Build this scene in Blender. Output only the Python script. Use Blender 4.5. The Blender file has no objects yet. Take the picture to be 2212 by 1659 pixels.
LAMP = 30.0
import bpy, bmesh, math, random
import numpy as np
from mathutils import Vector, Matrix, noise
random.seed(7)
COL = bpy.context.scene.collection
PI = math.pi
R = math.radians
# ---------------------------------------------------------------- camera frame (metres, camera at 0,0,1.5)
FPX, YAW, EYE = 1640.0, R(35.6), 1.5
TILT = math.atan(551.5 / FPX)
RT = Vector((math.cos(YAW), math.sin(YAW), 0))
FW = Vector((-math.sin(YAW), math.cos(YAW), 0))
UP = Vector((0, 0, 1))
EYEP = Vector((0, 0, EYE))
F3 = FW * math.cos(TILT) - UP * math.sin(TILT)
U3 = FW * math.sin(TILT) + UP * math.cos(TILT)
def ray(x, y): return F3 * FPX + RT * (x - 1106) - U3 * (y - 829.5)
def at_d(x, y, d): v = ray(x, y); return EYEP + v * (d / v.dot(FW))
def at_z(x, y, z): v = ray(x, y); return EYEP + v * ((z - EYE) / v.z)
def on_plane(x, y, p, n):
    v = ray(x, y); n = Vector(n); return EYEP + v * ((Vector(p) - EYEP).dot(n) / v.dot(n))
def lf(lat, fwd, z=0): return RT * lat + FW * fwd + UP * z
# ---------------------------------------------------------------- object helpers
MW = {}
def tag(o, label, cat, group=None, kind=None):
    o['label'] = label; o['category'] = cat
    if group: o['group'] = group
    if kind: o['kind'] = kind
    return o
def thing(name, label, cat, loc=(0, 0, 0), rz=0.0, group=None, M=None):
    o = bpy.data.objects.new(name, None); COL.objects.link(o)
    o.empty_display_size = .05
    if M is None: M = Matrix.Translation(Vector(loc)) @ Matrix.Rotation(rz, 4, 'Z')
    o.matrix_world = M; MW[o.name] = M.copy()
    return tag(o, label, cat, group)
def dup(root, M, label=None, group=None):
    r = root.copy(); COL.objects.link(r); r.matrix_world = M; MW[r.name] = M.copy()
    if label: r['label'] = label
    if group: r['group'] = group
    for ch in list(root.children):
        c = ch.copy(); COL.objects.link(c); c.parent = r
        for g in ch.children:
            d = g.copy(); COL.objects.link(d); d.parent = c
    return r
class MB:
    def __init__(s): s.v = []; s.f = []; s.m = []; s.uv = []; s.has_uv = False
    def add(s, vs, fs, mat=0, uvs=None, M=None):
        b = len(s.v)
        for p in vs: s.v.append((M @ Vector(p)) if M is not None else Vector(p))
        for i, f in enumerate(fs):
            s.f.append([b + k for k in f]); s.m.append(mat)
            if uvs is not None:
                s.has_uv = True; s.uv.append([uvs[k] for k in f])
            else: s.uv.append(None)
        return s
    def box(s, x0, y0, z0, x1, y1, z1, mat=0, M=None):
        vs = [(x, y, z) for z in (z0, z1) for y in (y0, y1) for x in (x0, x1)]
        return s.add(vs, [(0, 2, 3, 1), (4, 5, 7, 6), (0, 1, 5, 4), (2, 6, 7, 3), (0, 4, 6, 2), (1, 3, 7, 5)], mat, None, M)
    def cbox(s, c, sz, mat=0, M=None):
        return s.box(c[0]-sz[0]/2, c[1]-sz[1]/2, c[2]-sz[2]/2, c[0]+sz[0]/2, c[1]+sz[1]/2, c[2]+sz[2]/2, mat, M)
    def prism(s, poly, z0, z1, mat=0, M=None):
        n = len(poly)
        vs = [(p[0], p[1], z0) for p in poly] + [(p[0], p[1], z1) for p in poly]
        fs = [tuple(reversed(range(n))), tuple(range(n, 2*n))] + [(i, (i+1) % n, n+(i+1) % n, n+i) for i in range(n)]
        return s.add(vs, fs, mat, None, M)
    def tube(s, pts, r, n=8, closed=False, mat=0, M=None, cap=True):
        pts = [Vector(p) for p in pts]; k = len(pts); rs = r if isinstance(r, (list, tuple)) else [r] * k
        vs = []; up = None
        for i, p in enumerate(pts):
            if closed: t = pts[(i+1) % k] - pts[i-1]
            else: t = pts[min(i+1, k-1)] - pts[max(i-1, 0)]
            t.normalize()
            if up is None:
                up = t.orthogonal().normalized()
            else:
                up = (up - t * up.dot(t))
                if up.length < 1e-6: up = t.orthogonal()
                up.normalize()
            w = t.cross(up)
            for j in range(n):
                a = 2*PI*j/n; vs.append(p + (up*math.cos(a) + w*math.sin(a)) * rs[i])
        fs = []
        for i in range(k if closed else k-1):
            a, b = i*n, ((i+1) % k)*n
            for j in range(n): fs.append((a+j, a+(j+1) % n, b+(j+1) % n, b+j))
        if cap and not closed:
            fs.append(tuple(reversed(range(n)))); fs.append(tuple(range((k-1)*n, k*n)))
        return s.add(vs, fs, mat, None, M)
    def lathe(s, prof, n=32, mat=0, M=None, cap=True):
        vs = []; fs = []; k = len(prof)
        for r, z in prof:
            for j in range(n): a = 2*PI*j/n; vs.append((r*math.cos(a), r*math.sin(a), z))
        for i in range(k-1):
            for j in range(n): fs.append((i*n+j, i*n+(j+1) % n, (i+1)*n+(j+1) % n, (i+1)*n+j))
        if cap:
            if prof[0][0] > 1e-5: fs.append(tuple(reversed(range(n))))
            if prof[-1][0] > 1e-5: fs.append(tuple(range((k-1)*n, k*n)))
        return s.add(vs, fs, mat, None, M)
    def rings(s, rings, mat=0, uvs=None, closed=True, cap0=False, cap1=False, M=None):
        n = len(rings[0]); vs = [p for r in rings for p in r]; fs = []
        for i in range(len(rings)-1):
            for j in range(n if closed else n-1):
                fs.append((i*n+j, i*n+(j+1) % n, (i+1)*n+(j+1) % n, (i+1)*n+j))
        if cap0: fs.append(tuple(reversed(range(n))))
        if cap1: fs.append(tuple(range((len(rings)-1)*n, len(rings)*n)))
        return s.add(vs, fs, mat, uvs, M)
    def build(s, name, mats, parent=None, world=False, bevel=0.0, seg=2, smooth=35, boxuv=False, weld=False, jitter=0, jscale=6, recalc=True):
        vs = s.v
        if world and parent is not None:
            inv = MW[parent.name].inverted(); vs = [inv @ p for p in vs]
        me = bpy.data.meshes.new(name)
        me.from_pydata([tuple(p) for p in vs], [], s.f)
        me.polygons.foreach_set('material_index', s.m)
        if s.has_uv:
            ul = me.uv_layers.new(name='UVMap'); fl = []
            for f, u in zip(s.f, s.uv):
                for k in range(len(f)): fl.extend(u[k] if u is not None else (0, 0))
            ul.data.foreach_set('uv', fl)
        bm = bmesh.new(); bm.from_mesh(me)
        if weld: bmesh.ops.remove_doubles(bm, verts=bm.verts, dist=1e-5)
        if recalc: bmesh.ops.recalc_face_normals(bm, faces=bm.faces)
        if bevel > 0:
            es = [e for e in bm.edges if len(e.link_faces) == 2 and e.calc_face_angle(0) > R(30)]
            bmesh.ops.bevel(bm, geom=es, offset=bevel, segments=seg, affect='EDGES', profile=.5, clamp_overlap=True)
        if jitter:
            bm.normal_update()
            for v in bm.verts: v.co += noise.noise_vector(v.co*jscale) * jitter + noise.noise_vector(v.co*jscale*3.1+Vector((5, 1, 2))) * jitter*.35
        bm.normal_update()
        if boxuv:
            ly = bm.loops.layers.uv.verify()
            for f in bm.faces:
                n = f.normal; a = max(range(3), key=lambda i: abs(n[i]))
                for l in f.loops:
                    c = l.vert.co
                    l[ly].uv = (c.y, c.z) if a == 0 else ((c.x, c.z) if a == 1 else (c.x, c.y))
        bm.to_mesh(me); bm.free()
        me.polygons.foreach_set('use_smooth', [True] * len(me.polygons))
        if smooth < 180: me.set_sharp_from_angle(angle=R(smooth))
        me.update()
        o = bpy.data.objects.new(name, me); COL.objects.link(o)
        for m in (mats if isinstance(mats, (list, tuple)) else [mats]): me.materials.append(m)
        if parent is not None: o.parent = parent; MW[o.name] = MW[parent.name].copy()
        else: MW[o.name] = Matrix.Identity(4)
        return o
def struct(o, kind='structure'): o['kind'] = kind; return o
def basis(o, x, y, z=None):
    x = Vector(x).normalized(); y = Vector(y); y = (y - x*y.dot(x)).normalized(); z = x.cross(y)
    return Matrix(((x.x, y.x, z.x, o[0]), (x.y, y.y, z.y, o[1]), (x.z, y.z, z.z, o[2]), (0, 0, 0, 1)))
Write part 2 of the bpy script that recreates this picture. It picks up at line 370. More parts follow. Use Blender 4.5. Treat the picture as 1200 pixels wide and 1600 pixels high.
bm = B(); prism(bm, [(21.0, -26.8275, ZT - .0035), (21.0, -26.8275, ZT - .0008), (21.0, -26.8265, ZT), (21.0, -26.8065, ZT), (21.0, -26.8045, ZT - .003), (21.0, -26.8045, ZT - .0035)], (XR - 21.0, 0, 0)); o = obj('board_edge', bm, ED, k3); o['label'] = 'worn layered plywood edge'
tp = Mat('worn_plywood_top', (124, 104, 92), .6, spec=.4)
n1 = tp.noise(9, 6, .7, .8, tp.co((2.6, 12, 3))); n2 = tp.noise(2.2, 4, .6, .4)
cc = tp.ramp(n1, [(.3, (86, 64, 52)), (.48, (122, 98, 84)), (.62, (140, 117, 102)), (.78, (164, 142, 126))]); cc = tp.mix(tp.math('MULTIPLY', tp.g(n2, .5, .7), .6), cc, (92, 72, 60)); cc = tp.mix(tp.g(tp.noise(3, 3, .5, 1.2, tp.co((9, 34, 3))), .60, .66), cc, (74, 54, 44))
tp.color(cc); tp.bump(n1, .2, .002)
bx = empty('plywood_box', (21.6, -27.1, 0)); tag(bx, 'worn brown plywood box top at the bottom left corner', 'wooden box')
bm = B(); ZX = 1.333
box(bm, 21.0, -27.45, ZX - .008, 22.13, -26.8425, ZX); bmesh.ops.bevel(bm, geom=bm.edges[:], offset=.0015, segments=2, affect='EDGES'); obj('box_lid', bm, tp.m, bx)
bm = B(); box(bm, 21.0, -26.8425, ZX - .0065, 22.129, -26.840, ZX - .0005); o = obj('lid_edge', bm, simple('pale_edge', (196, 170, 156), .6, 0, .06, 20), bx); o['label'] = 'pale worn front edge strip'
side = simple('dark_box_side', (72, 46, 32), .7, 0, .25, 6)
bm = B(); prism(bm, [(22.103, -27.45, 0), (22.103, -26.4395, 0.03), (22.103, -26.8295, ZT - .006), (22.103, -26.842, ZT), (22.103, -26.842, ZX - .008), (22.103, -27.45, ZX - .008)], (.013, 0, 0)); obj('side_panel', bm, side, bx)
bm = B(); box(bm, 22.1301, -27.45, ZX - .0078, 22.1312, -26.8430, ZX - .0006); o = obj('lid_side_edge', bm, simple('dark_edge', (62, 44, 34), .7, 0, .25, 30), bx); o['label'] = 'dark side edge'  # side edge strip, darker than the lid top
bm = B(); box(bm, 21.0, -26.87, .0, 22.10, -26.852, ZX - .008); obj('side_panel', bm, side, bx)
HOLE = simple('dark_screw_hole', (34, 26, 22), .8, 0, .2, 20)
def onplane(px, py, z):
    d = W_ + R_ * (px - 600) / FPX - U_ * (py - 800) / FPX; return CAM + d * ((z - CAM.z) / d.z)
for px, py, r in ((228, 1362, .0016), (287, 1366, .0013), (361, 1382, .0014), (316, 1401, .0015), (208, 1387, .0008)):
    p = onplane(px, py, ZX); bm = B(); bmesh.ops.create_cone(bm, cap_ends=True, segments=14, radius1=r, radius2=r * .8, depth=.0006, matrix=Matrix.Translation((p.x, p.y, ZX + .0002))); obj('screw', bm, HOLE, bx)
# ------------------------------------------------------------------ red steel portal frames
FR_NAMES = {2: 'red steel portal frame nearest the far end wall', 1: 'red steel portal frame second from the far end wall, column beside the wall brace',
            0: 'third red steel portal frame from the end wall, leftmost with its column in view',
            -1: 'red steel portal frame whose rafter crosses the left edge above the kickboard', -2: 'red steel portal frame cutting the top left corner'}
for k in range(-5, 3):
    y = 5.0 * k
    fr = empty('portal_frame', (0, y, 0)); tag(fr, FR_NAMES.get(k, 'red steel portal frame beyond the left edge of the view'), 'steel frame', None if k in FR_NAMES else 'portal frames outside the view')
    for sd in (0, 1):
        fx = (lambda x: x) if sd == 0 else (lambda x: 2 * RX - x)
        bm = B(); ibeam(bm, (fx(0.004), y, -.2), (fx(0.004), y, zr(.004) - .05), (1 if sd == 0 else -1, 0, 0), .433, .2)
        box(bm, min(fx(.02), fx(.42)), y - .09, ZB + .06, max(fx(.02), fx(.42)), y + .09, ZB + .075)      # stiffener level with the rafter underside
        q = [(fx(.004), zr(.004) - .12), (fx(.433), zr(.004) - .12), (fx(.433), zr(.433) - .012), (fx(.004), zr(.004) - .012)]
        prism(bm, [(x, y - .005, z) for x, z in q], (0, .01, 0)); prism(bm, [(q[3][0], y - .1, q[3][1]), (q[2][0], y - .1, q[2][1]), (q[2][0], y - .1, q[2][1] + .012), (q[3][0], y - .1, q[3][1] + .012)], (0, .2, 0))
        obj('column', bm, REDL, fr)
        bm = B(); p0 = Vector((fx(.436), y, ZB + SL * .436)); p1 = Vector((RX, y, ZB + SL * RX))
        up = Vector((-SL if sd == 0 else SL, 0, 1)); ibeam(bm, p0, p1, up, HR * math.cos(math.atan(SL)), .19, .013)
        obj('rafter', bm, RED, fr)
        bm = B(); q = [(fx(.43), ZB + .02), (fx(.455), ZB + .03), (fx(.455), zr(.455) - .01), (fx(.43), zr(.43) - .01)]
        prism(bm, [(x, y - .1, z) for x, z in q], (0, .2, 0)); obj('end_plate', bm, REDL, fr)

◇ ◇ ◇

Go over the data above and copy every line that has the word "pixels" in it.

Build this scene in Blender. Output only the Python script. Use Blender 4.5. The Blender file has no objects yet. Take the picture to be 2212 by 1659 pixels.
Write part 2 of the bpy script that recreates this picture. It picks up at line 370. More parts follow. Use Blender 4.5. Treat the picture as 1200 pixels wide and 1600 pixels high.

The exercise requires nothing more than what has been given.